#### The input:
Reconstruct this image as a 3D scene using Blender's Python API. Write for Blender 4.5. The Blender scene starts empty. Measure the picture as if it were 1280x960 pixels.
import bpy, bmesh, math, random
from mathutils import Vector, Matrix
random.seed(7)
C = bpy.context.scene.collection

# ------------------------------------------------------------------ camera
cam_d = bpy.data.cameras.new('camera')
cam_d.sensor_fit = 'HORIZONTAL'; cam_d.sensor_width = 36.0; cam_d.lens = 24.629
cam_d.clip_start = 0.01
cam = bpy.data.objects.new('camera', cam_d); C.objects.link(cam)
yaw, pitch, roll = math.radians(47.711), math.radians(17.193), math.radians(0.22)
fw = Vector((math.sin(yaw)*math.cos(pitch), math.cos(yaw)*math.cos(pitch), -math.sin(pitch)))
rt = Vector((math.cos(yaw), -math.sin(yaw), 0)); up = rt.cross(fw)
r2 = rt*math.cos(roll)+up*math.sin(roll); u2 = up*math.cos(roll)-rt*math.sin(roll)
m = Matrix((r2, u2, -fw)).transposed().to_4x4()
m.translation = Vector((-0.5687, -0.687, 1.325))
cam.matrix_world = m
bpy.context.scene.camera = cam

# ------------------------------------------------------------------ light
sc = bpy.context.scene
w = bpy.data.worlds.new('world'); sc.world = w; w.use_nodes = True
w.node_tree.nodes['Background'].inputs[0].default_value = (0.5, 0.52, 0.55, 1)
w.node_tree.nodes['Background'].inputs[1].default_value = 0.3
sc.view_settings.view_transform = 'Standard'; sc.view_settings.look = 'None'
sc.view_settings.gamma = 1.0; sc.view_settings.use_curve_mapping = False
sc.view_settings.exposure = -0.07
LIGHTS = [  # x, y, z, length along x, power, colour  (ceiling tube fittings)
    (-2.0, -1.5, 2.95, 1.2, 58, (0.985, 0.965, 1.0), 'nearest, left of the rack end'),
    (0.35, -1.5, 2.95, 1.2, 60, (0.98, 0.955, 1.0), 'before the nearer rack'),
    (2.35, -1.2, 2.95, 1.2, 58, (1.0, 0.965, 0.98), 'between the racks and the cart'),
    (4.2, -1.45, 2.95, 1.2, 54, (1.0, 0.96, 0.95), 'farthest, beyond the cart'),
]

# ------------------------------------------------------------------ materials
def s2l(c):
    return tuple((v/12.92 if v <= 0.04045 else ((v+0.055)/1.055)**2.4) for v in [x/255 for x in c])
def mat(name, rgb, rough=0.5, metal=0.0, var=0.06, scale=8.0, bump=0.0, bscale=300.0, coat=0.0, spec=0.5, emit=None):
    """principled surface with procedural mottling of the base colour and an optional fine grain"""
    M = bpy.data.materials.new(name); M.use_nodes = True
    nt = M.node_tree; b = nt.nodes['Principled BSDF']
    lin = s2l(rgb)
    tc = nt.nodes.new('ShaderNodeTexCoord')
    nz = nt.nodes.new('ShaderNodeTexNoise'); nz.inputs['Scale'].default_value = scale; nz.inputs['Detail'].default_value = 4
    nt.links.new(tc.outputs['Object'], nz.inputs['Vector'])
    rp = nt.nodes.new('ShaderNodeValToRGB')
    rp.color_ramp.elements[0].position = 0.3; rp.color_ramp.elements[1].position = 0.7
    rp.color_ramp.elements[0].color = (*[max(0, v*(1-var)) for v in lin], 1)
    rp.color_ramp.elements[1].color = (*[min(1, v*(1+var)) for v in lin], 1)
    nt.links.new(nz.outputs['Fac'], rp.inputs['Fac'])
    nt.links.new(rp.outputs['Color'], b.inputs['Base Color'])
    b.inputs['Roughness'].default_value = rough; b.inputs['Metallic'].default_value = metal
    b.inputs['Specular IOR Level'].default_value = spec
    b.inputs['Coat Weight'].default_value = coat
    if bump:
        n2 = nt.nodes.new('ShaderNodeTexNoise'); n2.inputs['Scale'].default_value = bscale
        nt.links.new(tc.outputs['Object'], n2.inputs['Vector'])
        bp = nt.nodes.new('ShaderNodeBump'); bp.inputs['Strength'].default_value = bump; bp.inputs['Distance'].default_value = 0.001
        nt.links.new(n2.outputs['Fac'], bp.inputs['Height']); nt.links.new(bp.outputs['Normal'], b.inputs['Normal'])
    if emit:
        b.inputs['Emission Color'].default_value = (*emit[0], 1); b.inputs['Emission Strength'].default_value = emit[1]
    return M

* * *

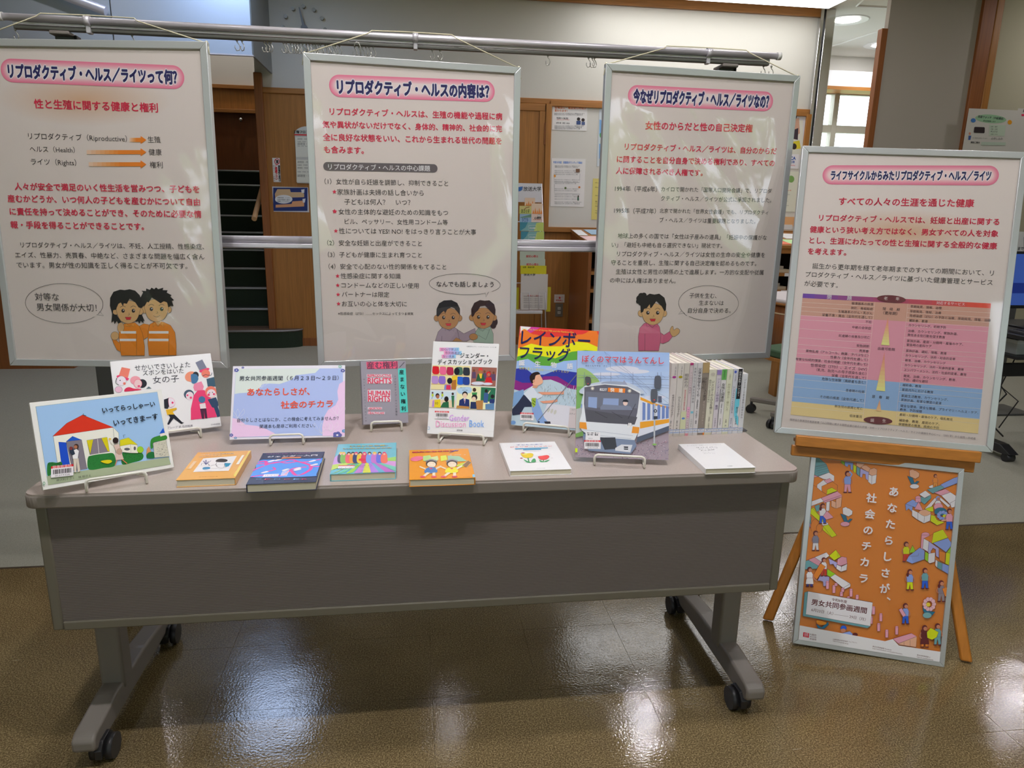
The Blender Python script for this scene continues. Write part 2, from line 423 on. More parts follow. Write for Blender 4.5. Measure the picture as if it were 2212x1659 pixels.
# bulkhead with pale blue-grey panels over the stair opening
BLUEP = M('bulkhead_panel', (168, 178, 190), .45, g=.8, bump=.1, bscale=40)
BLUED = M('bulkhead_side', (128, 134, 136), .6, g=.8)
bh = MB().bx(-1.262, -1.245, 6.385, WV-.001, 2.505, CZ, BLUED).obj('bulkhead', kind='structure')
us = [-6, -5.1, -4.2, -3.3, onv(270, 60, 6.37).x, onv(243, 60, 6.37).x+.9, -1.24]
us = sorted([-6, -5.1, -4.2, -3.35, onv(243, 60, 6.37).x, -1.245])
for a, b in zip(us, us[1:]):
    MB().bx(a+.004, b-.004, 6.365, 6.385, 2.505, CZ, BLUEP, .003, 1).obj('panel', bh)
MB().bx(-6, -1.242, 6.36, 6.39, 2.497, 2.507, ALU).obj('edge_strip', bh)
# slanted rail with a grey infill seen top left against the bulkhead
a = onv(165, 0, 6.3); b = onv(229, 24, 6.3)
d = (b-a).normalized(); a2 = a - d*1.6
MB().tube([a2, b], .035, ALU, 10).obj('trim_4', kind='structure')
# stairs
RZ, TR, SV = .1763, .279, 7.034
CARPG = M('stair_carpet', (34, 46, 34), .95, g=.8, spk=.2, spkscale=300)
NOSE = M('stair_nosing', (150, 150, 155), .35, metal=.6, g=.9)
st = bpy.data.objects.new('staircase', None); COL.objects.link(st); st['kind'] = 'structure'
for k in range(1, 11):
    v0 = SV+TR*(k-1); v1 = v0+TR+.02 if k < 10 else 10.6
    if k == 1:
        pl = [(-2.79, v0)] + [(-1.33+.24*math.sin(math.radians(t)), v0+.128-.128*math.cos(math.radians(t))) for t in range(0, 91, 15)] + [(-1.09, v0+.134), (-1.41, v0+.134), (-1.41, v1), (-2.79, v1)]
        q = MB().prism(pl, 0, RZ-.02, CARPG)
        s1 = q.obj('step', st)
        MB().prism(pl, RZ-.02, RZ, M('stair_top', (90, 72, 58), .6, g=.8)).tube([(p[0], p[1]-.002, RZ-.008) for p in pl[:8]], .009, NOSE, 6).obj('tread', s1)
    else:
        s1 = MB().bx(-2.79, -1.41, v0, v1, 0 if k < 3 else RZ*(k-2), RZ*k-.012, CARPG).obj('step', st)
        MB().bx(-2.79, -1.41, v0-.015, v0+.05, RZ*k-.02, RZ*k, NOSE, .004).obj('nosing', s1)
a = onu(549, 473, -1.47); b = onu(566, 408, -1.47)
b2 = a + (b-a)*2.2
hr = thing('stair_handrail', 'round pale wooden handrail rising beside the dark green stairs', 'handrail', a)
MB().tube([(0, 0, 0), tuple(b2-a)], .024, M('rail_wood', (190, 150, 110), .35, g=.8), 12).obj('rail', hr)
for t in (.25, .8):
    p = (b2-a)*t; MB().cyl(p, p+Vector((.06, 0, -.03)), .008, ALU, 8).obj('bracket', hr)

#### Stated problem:
In how many lines does the word "pixels" appear? Respond with the number alone.

#### Reply to the task:
2